真っ白い画用紙を見て、何も描かれていないことを嘆く人はいない。赤や青の色鮮やかな画用紙と比べて、誰が落ち込むだろうか。むしろ、これからどんな絵を描こうか、ワクワクしながら考えるはず。私だって同じじゃない? 嘆く必要は何もない。この真っ白い画用紙に、今まで何も描いてこなかったのは私。本当は描きたかったけどできなかった、描く勇気が出なかった、描いていたけれど上手くいかなかった。どんな理由でも、自分の望むものが描かれていない時点で、現実は一緒。
でも、その真っ白い画用紙に絵を描いていける人も私だけ。せっかく何もないなら、自分の好きなものだけを描いてみたらどうだろう。やりたいこと、欲しいもの、なりたいもの、何にも縛られず、自由に描いてみたらいい。もしかしたら、昔諦めてしまった夢かもしれない。小さい頃に好きだったものかもしれない。私の思いを知っているのは、他の誰でもない私だから。
そんなことできる訳ないって、ひねくれるのは自由だけど、そうやってひねくれて何もしなかったら、何が起こるのか、もう想像できるよね。何もないことに苦い思いを味わったはず。本当に今のままでいいのか、自分の胸に手を当てて聞いてみてほしい。時間は待ってくれない。
これは私の画用紙だから、他の人に筆を委ねずに、自分で自分の理想の絵を描こう。他の人が描いた絵が、自分の思い通りにならなかった時、その人のせいにしてしまうから。他の人に任せたのは自分なのにね。そうやって楽ばかりして、上手くいかなかったら他の人のせいにしていたら、きっと後悔してします。そんな私とはもうお別れをしよう。

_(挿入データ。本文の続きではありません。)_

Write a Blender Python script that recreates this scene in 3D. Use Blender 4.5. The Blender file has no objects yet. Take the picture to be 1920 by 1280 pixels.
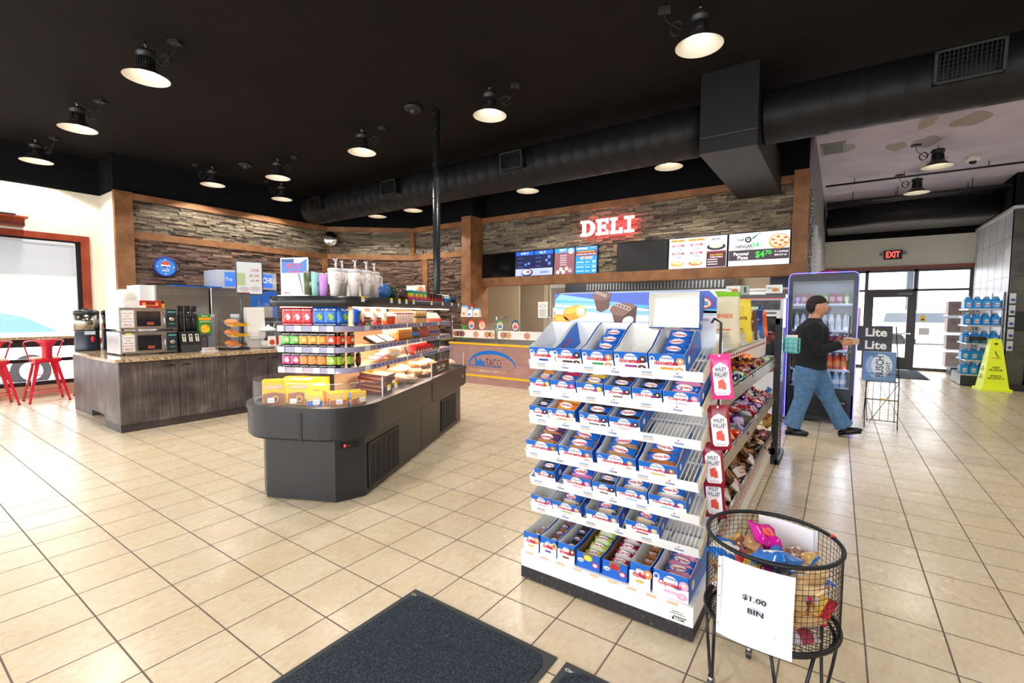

もうここまで来たら、筆を取らずにはいられないはず。笑われたっていい。馬鹿にされたっていい。描いた絵に共感してくれる人はきっといる。自分の想像する理想の自分を、思い切り描いてみよう。真っ白い画用紙だからこそ描ける、ひとりひとりの美しいアートを、心の底から楽しみにしている。